Escribir es un ejercicio que hacemos todos los días: cuando mensajeamos con los amigos, cuando enlistamos las compras, cuando publicamos reflexiones en redes sociales, cuando tomamos notas… Todos los días estamos en contacto con la escritura. Lamentablemente, no todos nos consideramos escritores, porque se ha exaltado la figura casi divina del escritor. Sin embargo, un buen escritor, como los chefs o los deportistas, necesita practicar una y otra vez hasta pulir su técnica y, por supuesto, encontrar su estilo. En ese sentido, la escritura no debería limitarse solamente a la idea de literatura, ni a la creencia de las obras maestras ni mucho menos a las restricciones de espacio, clase y género.
Escribir debería ser accesible para todos, pero no lo es ni lo ha sido. Al leer el texto de Virginia Woolf «Una habitación propia», me encontré con los mismos temores e inseguridades que escucho en mis alumnas: es difícil escribir, porque no se tiene el tiempo ni el espacio ni las habilidades. Pareciera que esta actividad es exclusiva de cierto sector poblacional que puede obtener todo lo anterior. Si bien es cierto que todos tenemos la posibilidad de escribir y de mejorar nuestra escritura, no todos contamos con cierta libertad intelectual.

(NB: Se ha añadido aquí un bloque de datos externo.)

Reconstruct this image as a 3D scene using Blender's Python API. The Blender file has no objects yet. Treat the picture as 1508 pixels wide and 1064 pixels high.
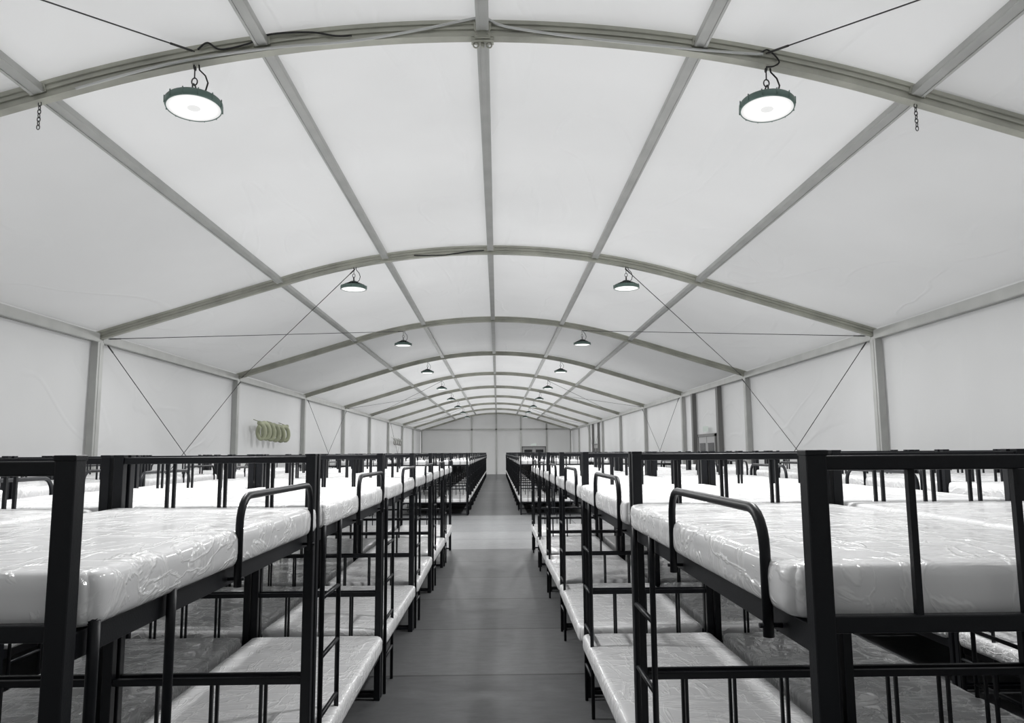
import bpy, bmesh, math, random
from mathutils import Vector, Matrix, noise
random.seed(4)
C=bpy.context.scene.collection
S=bpy.context.scene
# ------------------------------------------------------------------ constants
E=1.739; F=1100.0
PITCH=math.radians(6.944); YAW=math.radians(1.143); ROLL=math.radians(0.411)
CX=-0.10; W=6.09; HE=3.563; HR=4.924; P2X=3.289; P1X=1.653; Y1=5.344; D=6.2
def AY(i): return Y1+D*(i-1)
RAD=10.85
def prof(x):
    a=abs(x)
    if a<=P2X: return HR-(RAD-math.sqrt(RAD*RAD-a*a))
    h2=HR-(RAD-math.sqrt(RAD*RAD-P2X*P2X))
    return h2-(a-P2X)*(h2-HE)/(W-P2X)
# ------------------------------------------------------------------ materials
def mat(name):
    m=bpy.data.materials.new(name); m.use_nodes=True
    nt=m.node_tree; nt.nodes.clear()
    return m,nt,nt.nodes,nt.links
def N(ns,t):
    return ns.new(t)
def simple(name,col,rough=.5,metal=0,coat=0,bump=0,bscale=60,var=0,spec=.5):
    m,nt,ns,ln=mat(name)
    o=N(ns,'ShaderNodeOutputMaterial'); b=N(ns,'ShaderNodeBsdfPrincipled')
    b.inputs['Base Color'].default_value=(*col,1); b.inputs['Roughness'].default_value=rough
    b.inputs['Metallic'].default_value=metal; b.inputs['Coat Weight'].default_value=coat
    b.inputs['Specular IOR Level'].default_value=spec
    ln.new(b.outputs[0],o.inputs[0])
    tc=N(ns,'ShaderNodeTexCoord')
    nz=N(ns,'ShaderNodeTexNoise'); nz.inputs['Scale'].default_value=bscale; nz.inputs['Detail'].default_value=4
    ln.new(tc.outputs['Object'],nz.inputs['Vector'])
    if bump:
        bp=N(ns,'ShaderNodeBump'); bp.inputs['Strength'].default_value=bump; bp.inputs['Distance'].default_value=.01
        ln.new(nz.outputs['Fac'],bp.inputs['Height']); ln.new(bp.outputs[0],b.inputs['Normal'])
    if var:
        n2=N(ns,'ShaderNodeTexNoise'); n2.inputs['Scale'].default_value=3; n2.inputs['Detail'].default_value=5
        ln.new(tc.outputs['Object'],n2.inputs['Vector'])
        r=N(ns,'ShaderNodeValToRGB')
        r.color_ramp.elements[0].position=.3; r.color_ramp.elements[1].position=.7
        r.color_ramp.elements[0].color=(*[c*(1-var) for c in col],1); r.color_ramp.elements[1].color=(*[min(1,c*(1+var)) for c in col],1)
        ln.new(n2.outputs['Fac'],r.inputs[0]); ln.new(r.outputs[0],b.inputs['Base Color'])
    return m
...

Pensemos en que los que desean escribir algo y en sus imposibilidades. Muchos egresados universitarios deben lidiar con las horas laborales antes de investigar y disertar sobre un tema para poder titularse. Aunado a lo anterior, los jóvenes que desean ser escritores deben sortear los prejuicios sociales alrededor de la escritura y lectura: se piensa, debido a una larga herencia sobre las artes liberales, que son actividades ociosas. Asimismo, deben enfrentarse con las nociones de literatura: ¿por qué escribir en lenguas indígenas, desde la periferia o mezclando géneros literarios debe considerarse como subliteratura? Esto se visibiliza en el rechazo editorial hacia muchos buenos escritores por no circunscribirse a cierto canon estilístico y temático.
Ahora bien, todas las dificultades anteriores duplican —y triplican— su peso en las mujeres. Además de todo lo ya dicho, si bien ahora ya hay muchos libros de distintas disciplinas escritos por mujeres, escribir todavía resulta una actividad masculina. Tan solo en nuestras bibliotecas o en la mesa de novedades de las librerías hay más títulos escritos por hombres que por mujeres. Esto se debe a que muchas mujeres no cuentan con un espacio propio para transcribir sus ideas. Igualmente, se debe a la presión social de sus responsabilidades femeninas. Finalmente, se debe a la insistencia directa e indirecta sobre que las mujeres carecen de cualidades escriturarias; por ejemplo, los talleres o los cursos literarios implican, para muchas de ellas, renunciar a cierta dignidad, puesto que, como menciona Vivian Abenshushan, en ellos muy pocas veces se respira un ambiente de empatía hacia sus textos, su estilo y sus convicciones.
Sin duda, no todos podemos ser escritores, porque «la libertad intelectual depende de cosas materiales» (Woolf, 1929) y, por qué no, de la posición geográfica y social que tengamos dentro del Estado. Sin embargo, existen pequeños rayos de luz en el sombrío mundo de la literatura que dicta quién puede escribir y qué vale la pena escribir: todos aquellos proyectos editoriales y talleres independientes que posibilitan leer y animar a aquellas voces transgresoras.